Soprattutto, approfondendo nello specifico questo aspetto, sostiene che il rap è cambiato in questi anni perché i connotati underground che hanno tanto caratterizzavano la street­life hip hop fino agli ultimi tempi ora stanno andando in una direzione diversa, verso un pubblico che non per forza si identifica culturalmente con questo genere.

Riassume questo concetto con il termine overground, per illustrarmi che come il pop era ascoltato da tante tipologie di persone, così ora sta accadendo per la musica rap, che si è aperta a un pubblico sempre meno identificabile con l’hip hop underground.

Faccio notare a Noyz che nel leggere questa intervista sul nostro giornale, che certo non è del settore ma che forse per sua stessa definizione potrebbe rappresentare un bacino di pubblico overground, potrebbero piovere commenti critici e di accusa al suo genere musicale, relativo all’utilizzo di un linguaggio violento, volgare e a comportamenti poco raccomandabili, come il suo ultimo fermo per utilizzo di stupefacenti.

Replica dicendo che si tratta di un pregiudizio tutto italiano, e che non è così negli altri Paesi, senza pensare che certi tipi di contenuti sono da sempre presenti nelle canzoni di artisti rock che hanno ottenuto un successo internazionale.

Le ambientazioni dell’ultimo lavoro di Noyz certo non sono violente, descrive paesaggi sul mare, alberghi, piatti a base di pesce crudo e di ostriche, si allontana dalla dimensione urbana noiosa e caotica, cara alla cultura rap, per trovare fra la sabbia e sul lungomare una via di fuga.

Gli dico, per fare una battuta, che sembra quasi un disco pensato per l’estate e lui riconosce che, se l’uscita dell’album fosse slittata, gli sarebbe dispiaciuto perché forse le atmosfere descritte nelle sue canzoni in questa stagione d’estate e di vacanze si apprezzano sicuramente di più.

Intanto Noyz è ancora al lavoro, impegnato con le date del suo tour, che proprio a fine mese lo vedranno calcare il 31 luglio il palcoscenico della sua città, Roma.

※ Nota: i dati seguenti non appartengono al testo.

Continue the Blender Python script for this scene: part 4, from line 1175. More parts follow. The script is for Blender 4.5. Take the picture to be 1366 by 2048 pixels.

In attesa che Noyz continui a fare il pieno con i suoi concerti confermandosi anche a livello di overground, è vero che i suoi testi, se ascoltati sulla spiaggia fra scampi e orate crude, fanno pensare che questo suo ultimo lavoro, come dice una canzone dell’album a cui mi dice di tenere particolarmente, “è roba da barone”.